Bowmore 10yo (55.1%, OB Tempest, First Fill Bourbon Casks, B#IV, 11000b) (sonicvince): thankfully, sonicvince left this behind, that we never seem to get round to trying. He did not give away the connection, so Batibouwmore will do the trick. Nose: much more farm-y than the 15yo, with tractor saddles, muck, burnt poppies and musk. Mouth: warm, with hay bales, scorched earth, straw, horse's hair. It is hot, with a definite wood influence, ginger shavings, dry fields and straw. I can sense some fruit behind the smoke, but it is a farm-y affair, thus far. Finish: wow!
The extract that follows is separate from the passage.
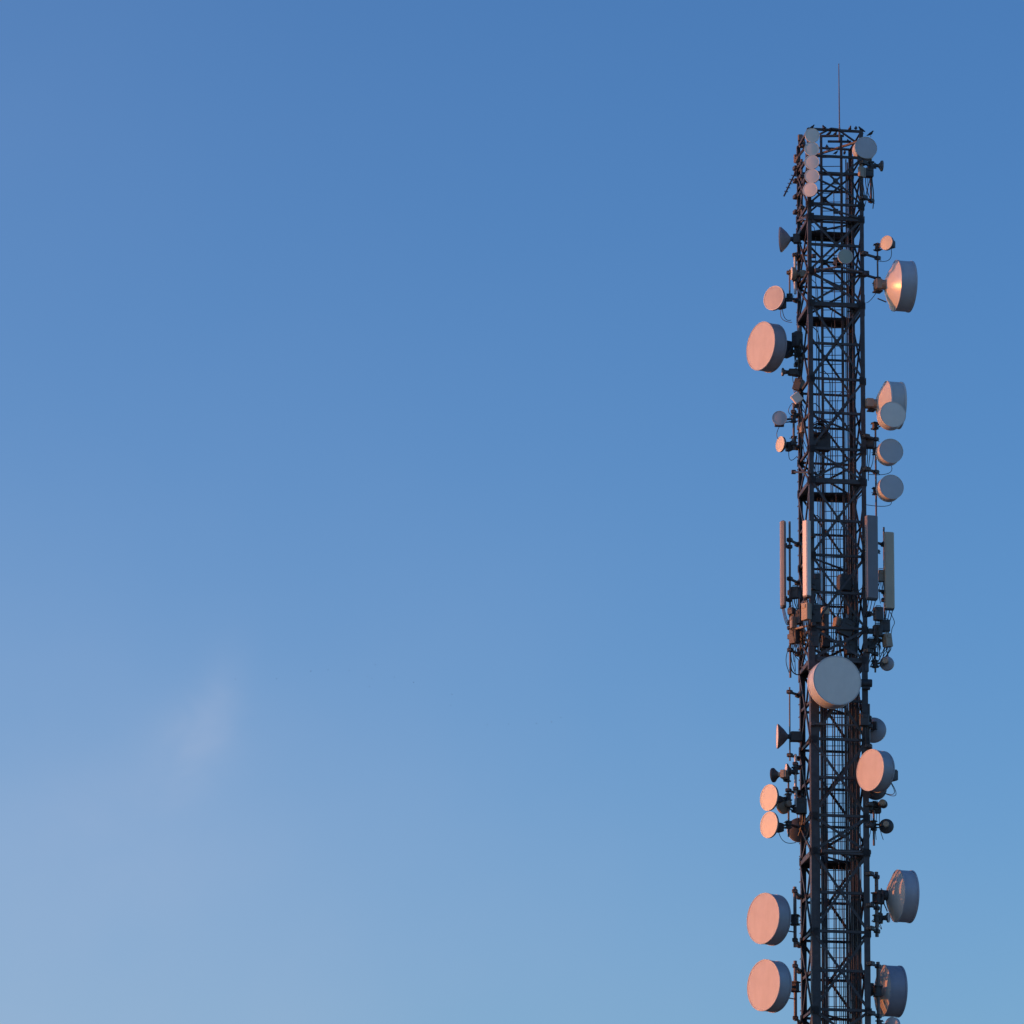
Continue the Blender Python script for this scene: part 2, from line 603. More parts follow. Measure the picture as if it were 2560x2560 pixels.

Soot, then peaches and mangoes, left in the farmyard, under the summer sun. Another excellent Bowmore. 8/10

PSc and Bishlouk leave.

Gaija, dom666, kruuk2 and ruckus have the usual suspects:
117.3, North British 45yo and Port Charlotte.

117.3 25yo 1988/2013 Hubba-bubba mango and monstera (58.5%, SMWS Society Single Cask, 1st Fill ex-Bourbon Barrel, 199b)

North British 45yo 1963/2009 (50.7%, Signatory Vintage Rare Reserve, Hogsheads, C#117362 + 117363 + 117365, 290b, b#19)

Port Charlotte 14yo 2002/2017 (60.1%, The Creative Whisky Company The Exclusive Malts, Sherry Hogshead, C#1140, 228b)

I finish my dram of Strathisla 35yo, which still slays, even ten hours later. Of course, it is 43%, but that does not diminish its grandeur.

It is 7:00. Record broken. We are also broken. Time for bed.

Drams of the day:
JS, Bishlouk, dom666, kruuk2, Gaija, sonicvince, tOMoH: Strathisla 35yo
adc: Strathisla 12yo
ruckus: Glenturret 35yo
PSc: Imperial 23yo and/or Highland Park 25yo

It is 7:00 on 02/02/2020. Just as well the date is a palindrome, because my head is back to front, at this hour.